W wystosowanym pisemnym oświadczeniu Bronisława Komorowskiego czytamy: "W związku ze stwierdzonymi, daleko idącymi nieprawidłowościami w systemie zarządzania i funkcjonowania hotelu poselskiego, polegającymi m.in. na braku wystarczających uregulowań prawnych dotyczących zasad zakwaterowania gości Posłów i Senatorów i domniemanym korzystaniem z usług hotelowych przez kilka tysięcy osób (w ciągu roku ok. 7 tysięcy noclegów) Marszałek Sejmu zwalnia z zajmowanego stanowiska Szefa Kancelarii Sejmu Panią Wandę Fidelus - Ninkiewicz". Wcześniej Komorowski mówił, że zwolni Fidelus-Ninkiewicz z powodu "utraty zaufania" do szefowej Kancelarii Sejmu.

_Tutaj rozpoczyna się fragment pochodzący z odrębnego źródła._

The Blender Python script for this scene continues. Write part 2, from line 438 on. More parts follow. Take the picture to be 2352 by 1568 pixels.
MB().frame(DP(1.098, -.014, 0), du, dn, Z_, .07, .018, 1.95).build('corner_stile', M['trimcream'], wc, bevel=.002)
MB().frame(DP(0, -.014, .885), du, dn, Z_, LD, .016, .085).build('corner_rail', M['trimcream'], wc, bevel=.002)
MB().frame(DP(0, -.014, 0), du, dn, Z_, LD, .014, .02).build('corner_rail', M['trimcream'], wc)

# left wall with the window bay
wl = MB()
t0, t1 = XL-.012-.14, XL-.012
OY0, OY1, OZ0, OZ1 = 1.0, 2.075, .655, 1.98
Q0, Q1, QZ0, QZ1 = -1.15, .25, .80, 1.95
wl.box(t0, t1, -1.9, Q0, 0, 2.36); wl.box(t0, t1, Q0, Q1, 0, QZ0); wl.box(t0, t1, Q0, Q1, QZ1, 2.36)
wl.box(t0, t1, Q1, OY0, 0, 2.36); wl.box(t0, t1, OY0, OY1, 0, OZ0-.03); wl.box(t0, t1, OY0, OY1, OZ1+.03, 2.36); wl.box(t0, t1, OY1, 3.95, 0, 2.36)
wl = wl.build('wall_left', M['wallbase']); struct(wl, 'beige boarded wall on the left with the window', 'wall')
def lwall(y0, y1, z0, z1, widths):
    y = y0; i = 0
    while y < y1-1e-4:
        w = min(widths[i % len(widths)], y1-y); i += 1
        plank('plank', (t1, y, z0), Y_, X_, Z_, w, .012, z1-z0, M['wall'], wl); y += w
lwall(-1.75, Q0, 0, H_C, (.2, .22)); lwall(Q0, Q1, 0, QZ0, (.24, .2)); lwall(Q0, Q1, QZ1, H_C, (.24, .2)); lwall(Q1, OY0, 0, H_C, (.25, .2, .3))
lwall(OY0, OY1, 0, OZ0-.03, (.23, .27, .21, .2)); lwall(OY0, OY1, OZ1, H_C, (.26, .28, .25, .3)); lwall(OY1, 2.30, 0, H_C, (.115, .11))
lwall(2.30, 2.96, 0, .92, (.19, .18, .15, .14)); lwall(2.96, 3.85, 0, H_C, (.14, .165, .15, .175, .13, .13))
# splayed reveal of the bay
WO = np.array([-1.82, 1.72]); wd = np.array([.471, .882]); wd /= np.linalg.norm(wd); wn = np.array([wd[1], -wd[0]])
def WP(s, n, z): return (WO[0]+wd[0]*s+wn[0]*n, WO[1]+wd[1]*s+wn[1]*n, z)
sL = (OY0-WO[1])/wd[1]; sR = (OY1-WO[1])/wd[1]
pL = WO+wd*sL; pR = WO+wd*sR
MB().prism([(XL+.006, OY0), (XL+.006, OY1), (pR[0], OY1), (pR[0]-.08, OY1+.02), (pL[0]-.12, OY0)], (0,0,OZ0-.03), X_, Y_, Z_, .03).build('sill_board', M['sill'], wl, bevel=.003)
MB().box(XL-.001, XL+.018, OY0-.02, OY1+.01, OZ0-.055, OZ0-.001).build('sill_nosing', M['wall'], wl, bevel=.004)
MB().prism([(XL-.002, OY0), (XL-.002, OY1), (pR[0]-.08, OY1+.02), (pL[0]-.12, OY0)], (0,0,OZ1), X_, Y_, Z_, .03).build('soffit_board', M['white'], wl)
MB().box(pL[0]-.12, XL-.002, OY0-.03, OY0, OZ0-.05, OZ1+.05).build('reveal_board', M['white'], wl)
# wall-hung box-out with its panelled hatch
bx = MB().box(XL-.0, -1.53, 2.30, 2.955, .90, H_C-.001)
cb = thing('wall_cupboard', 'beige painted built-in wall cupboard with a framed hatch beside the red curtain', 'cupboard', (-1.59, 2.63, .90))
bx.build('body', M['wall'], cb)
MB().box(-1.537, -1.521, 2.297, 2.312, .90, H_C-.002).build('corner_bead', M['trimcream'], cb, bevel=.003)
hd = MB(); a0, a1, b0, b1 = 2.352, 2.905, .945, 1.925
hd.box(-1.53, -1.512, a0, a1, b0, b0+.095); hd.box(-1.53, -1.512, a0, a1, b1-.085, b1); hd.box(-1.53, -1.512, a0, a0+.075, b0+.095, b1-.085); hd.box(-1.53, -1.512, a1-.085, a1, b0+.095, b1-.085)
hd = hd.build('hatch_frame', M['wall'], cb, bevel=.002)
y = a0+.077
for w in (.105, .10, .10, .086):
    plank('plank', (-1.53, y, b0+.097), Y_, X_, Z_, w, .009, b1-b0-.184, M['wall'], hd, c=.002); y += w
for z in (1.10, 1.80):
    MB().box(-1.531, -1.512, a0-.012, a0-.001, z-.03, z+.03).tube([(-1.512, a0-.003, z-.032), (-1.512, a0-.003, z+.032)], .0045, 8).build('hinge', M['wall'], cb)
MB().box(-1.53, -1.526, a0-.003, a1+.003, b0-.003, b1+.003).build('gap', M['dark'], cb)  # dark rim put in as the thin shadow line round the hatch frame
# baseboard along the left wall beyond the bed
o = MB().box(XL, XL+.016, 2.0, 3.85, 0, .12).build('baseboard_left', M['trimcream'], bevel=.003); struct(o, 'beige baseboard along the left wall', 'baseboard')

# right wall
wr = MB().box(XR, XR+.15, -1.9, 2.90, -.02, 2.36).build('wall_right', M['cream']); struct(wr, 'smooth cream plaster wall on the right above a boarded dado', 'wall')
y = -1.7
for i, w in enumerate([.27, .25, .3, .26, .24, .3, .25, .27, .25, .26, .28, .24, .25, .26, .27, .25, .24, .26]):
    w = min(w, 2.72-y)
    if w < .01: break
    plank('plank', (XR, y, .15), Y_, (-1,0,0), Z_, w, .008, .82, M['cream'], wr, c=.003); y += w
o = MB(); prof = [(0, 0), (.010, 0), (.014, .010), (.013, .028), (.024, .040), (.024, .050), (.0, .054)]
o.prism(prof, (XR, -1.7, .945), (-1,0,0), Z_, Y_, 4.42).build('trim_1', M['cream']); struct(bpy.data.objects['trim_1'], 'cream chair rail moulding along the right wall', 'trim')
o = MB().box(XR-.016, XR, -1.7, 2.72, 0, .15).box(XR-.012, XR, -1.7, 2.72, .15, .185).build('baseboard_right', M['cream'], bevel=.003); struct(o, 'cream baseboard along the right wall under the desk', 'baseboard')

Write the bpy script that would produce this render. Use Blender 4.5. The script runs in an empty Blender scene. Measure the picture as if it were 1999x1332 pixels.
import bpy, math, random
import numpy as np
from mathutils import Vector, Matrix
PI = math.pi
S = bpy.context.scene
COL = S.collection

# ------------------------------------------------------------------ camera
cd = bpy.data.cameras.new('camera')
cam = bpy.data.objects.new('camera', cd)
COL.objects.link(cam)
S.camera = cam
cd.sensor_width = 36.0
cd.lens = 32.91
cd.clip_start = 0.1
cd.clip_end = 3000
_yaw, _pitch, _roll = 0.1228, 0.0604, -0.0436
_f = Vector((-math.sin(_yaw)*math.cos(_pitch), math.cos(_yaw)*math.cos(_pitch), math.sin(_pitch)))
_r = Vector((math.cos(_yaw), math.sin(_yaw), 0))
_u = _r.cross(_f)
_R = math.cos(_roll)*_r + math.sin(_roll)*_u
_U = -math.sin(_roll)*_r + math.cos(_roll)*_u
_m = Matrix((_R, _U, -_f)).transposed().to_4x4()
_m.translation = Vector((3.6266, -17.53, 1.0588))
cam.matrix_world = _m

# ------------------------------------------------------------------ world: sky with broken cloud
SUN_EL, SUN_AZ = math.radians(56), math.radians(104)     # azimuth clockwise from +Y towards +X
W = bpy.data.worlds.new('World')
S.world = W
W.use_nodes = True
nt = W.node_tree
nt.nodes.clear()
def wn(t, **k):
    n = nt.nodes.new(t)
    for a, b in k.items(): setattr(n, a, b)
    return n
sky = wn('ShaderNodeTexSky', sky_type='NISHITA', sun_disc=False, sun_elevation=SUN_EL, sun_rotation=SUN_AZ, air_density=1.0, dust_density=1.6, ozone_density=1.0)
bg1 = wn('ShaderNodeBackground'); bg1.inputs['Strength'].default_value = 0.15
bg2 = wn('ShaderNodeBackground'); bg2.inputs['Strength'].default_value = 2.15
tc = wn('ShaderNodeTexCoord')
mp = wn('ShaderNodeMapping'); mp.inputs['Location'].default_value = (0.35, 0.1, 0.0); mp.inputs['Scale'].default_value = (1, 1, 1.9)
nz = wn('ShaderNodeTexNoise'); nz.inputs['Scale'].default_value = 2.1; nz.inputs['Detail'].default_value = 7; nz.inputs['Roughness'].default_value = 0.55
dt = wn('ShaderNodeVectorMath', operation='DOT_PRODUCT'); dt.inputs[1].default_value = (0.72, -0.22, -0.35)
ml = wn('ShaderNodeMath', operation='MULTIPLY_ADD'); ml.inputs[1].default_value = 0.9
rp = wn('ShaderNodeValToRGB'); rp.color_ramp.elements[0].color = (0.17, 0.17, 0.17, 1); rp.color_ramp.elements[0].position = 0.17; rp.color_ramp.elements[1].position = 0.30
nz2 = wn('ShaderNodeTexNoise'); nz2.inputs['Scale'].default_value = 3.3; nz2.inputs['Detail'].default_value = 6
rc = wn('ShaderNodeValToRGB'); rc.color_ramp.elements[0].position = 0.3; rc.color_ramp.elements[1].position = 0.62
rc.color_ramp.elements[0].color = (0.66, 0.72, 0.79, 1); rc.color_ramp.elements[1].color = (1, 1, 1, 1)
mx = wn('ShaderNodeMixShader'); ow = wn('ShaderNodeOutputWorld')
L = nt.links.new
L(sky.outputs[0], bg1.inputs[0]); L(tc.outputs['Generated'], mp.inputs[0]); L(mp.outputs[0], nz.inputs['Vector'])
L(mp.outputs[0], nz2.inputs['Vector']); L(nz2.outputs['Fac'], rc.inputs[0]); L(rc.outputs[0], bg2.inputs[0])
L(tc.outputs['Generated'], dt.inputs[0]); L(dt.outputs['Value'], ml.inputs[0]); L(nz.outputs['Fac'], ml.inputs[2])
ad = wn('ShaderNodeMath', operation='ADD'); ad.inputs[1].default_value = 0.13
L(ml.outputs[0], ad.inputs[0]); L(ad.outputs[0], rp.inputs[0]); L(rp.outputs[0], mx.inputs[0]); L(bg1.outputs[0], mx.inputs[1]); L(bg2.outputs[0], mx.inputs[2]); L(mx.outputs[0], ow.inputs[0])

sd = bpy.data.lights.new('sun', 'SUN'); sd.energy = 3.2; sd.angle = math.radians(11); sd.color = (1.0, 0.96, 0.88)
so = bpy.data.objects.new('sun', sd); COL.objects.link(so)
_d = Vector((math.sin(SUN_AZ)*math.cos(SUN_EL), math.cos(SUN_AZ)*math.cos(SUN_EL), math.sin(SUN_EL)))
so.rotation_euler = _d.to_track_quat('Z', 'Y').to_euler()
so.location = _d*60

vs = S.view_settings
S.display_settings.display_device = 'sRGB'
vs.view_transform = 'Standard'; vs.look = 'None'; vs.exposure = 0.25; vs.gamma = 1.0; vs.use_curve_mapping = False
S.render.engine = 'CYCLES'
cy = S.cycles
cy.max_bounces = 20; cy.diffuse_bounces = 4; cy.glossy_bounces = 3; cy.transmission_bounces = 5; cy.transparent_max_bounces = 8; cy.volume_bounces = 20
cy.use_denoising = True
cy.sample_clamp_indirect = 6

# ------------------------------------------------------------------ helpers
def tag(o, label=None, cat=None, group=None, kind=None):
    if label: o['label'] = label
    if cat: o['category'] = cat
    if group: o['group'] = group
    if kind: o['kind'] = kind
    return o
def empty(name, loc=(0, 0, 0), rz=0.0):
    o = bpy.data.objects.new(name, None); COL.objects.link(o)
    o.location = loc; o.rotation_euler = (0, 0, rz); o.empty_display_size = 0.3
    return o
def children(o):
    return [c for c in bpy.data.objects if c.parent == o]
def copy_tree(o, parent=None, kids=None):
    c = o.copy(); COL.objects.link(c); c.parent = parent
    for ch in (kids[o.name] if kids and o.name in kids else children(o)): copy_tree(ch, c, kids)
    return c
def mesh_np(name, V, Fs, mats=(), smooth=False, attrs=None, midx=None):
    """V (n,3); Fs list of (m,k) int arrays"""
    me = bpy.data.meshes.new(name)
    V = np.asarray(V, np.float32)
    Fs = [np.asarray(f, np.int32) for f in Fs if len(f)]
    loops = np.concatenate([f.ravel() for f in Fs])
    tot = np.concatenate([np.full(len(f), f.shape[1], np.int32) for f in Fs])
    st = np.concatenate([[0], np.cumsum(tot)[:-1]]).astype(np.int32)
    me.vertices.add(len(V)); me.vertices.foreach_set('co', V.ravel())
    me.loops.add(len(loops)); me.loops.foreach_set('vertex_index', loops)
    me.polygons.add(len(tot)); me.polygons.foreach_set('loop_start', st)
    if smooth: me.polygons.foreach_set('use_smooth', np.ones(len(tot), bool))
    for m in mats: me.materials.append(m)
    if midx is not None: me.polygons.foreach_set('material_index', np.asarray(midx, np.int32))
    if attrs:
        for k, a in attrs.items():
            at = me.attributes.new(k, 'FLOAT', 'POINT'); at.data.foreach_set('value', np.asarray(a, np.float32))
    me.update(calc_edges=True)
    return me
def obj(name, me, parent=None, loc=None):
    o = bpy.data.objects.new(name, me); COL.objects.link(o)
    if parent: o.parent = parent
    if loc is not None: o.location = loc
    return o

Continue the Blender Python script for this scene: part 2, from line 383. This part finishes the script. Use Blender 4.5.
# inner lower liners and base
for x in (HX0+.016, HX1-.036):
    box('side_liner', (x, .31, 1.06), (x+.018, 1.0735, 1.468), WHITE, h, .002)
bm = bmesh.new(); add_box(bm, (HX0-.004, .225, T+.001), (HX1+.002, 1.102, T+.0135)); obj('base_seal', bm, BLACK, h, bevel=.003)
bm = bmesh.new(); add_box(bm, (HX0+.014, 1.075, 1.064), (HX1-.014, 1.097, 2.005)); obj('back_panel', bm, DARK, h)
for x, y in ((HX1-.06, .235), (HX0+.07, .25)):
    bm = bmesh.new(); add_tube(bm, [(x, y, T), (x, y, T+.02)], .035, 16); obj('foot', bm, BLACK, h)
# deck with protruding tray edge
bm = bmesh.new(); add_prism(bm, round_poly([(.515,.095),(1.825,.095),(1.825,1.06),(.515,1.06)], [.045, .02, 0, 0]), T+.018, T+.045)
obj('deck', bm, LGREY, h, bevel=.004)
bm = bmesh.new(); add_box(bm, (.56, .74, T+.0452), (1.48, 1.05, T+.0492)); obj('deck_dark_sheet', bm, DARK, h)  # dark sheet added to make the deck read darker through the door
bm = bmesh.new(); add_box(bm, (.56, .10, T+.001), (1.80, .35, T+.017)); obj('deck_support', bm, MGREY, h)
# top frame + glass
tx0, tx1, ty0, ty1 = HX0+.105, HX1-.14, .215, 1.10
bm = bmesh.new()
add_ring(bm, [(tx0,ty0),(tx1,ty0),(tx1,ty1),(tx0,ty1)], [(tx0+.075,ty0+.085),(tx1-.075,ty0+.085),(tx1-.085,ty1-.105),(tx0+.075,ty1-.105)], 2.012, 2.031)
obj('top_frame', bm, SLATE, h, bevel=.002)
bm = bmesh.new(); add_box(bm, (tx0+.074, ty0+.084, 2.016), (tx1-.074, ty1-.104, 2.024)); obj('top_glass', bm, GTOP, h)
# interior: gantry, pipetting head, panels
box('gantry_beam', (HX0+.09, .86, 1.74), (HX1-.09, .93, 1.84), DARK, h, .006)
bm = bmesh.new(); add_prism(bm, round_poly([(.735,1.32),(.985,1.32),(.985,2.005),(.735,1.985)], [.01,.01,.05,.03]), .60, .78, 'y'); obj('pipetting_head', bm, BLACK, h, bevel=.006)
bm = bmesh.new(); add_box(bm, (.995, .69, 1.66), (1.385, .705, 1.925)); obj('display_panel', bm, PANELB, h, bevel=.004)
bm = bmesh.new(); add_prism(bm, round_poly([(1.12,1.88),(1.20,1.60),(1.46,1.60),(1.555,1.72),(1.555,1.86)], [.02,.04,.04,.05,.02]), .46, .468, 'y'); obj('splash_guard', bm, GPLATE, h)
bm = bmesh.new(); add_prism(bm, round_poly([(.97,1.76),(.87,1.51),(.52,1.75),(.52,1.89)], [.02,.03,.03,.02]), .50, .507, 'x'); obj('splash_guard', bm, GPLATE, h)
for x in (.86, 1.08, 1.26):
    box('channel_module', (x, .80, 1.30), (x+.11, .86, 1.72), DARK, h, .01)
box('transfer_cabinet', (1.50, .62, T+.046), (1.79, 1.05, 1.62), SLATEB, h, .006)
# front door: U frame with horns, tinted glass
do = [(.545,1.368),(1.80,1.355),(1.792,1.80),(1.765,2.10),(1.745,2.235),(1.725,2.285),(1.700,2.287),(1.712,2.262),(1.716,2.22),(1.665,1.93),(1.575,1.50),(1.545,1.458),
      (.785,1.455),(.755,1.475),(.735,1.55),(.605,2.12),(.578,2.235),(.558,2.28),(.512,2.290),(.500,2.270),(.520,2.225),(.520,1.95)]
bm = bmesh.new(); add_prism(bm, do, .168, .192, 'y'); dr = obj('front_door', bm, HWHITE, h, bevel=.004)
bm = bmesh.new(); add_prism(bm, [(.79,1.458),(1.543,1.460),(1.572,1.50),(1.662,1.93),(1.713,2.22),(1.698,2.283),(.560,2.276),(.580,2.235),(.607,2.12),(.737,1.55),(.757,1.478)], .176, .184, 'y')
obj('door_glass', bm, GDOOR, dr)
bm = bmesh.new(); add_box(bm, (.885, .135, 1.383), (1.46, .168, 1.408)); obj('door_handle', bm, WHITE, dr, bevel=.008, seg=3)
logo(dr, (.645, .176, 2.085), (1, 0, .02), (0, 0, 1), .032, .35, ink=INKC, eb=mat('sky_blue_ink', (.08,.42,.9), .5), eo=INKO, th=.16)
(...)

"Nie podpisał ani jednego rachunku"
Sama zwolniona uważa, że powodem odwołania jej z zajmowanej funkcji jest spór z dyrektorem generalnym gabinetu marszałka Jaromirem Sokołowskim. - Chodzi o to, że szefem Kancelarii Sejmu może być jedna osoba, ta która podejmuje decyzje, i ta która podpisuje rachunki. Nie może dyrektor generalny przejąć administracji całej Kancelarii. Jeżeli chce przejąć administrację, musi usiąść na moje miejsce i podpisywać rachunki. Nie podpisał jednego rachunku na złotówkę, zaciąga zobowiązania - w czasie posiedzenia komisji regulaminowej i spraw poselskich powiedziała Fidelus-Ninkiewicz. Szefowa Kancelarii Sejmu dodała też, że jest dyskryminowana i traktowana przez Sokołowskiego z pogardą.
Nieprzejednany
Komisja Regulaminowa i Spraw Poselskich pozytywnie zaopiniowała wniosek Komorowskiego o odwołanie Wandy Fidelus-Ninkiewicz. On sam zaznaczył wcześniej, że nie zmieni zdania, nawet jeśli komisja regulaminowa wyda negatywną opinię.